The question is, When did he begin to keep the hackney carriages which he owned? As regards the ninety-four he undoubtedly kept them during the whole of the preceding six months. But did he keep the reserve hackney carriages which were locked up in his coach-house? It seems to me that until a carriage stands or plies for hire it is not a hackney carriage and is not the subject of taxation as such. If these had been private carriages lying unused in the coach-house there can be no question but that the owner would not have been liable even though he may have intended to use them in the future if occasion demanded. And it seems to me that in order to prove that the magistrate's decision here was wrong it is necessary to alter the definition of a hackney carriage and say that it means not only a carriage standing or plying for hire, but a carriage standing or plying for hire or being ready for use for standing or plying for hire. Mr. Danckwerts pressed us with the fact that the respondent had gone to the expense of putting plates on these cabs and paying for police licences for them. But that does not really advance the argument. It does not go to shew that he was keeping as hackney carriages cabs which had never in fact gone out of the yard. I quite agree that if any of them had gone out and taken the place of another cab the decision ought to be different. But here there was no evidence that the seven to ten cabs in the coach-house were hackney carriages or were kept by the respondent as such. The appeal must be dismissed.

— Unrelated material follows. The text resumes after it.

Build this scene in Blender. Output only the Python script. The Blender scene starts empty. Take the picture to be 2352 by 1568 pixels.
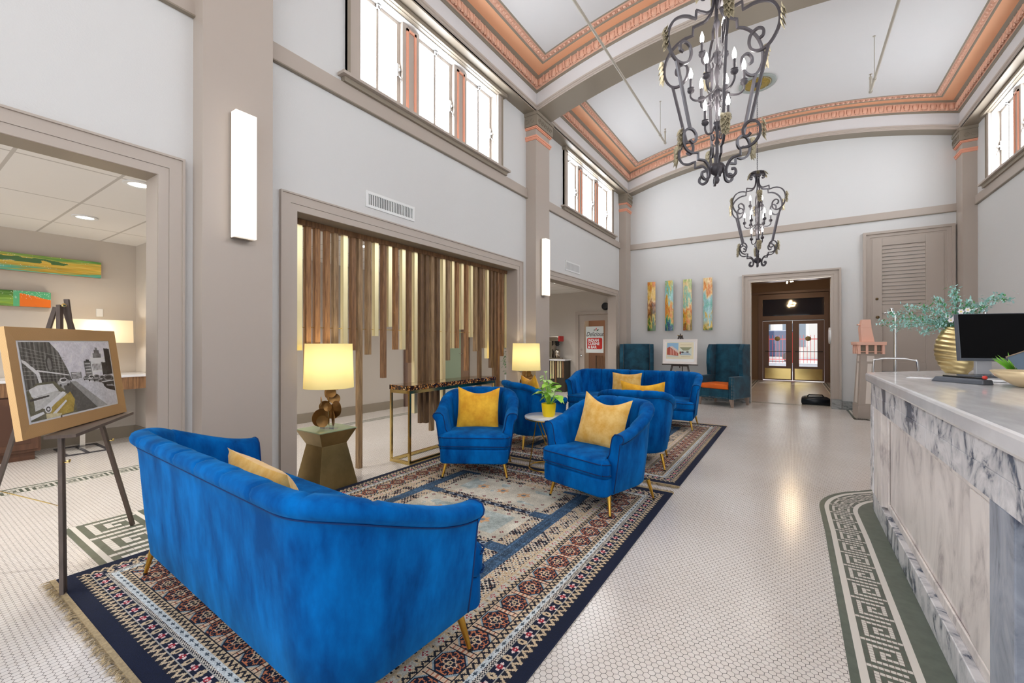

BRAY J. I am of the same opinion. We must take it as found upon this case that these reserve cabs were never in fact used, and never stood or plied for hire. Under those circumstances are they subject to the tax? In my opinion they are not. Sect. 22, which is the section requiring persons keeping servants, carriages, &c, to make declarations, contemplates the tax as being imposed in respect of the use of the taxable subject. It begins "Every person employing any male servant." Mr. Danckwerts conceded that that did not mean merely entering into an agreement with a man, or paying him wages without more. It means using him as a servant. Later on it deals with "wearing or using any armorial bearings." There must be an actual user to render a person liable to the tax. And when it speaks of "keeping any carriage" I think we ought to construe the word "keeping" in the same way. Keeping does not mean merely having in one's possession, but actually using. And in my opinion the tax on a carriage is not payable until it is actually used.

BANKES J. I agree. I wish to add that under s. 22 of the Act of 1869 every person who keeps a carriage is required to make a declaration in the form provided by the Commissioners as to the number of carriages kept by him. The form of declaration so provided by the Commissioners to be used in the case of a hackney carriage differs from the form to be used in the case of an ordinary domestic carriage. The former commences with the words "This declaration must be duly made and licences obtained before the end of January in the above year or within twenty-one days after first becoming liable to the duty by every person keeping any hackney carriage." The form defines the term "hackney carriage" as meaning "any vehicle drawn by a horse or mule or horses or mules and standing or plying for hire." And in the directions on the back of the form it is stated that "If at any time during the remainder of the year, after making this return, a person .... takes an additional hackney carriage .... into use the necessary licence .... must be taken out within twenty-one days." That shews that, whatever the rule may be as to the liability of a person who keeps an ordinary domestic carriage for use, in the sense of keeping it with the intention of using it when required, the owner of a hackney carriage first becomes liable to the duty when he takes it into use by causing it to stand or ply for hire.

Appeal dismissed.

Solicitor for appellants: Edward Tanner.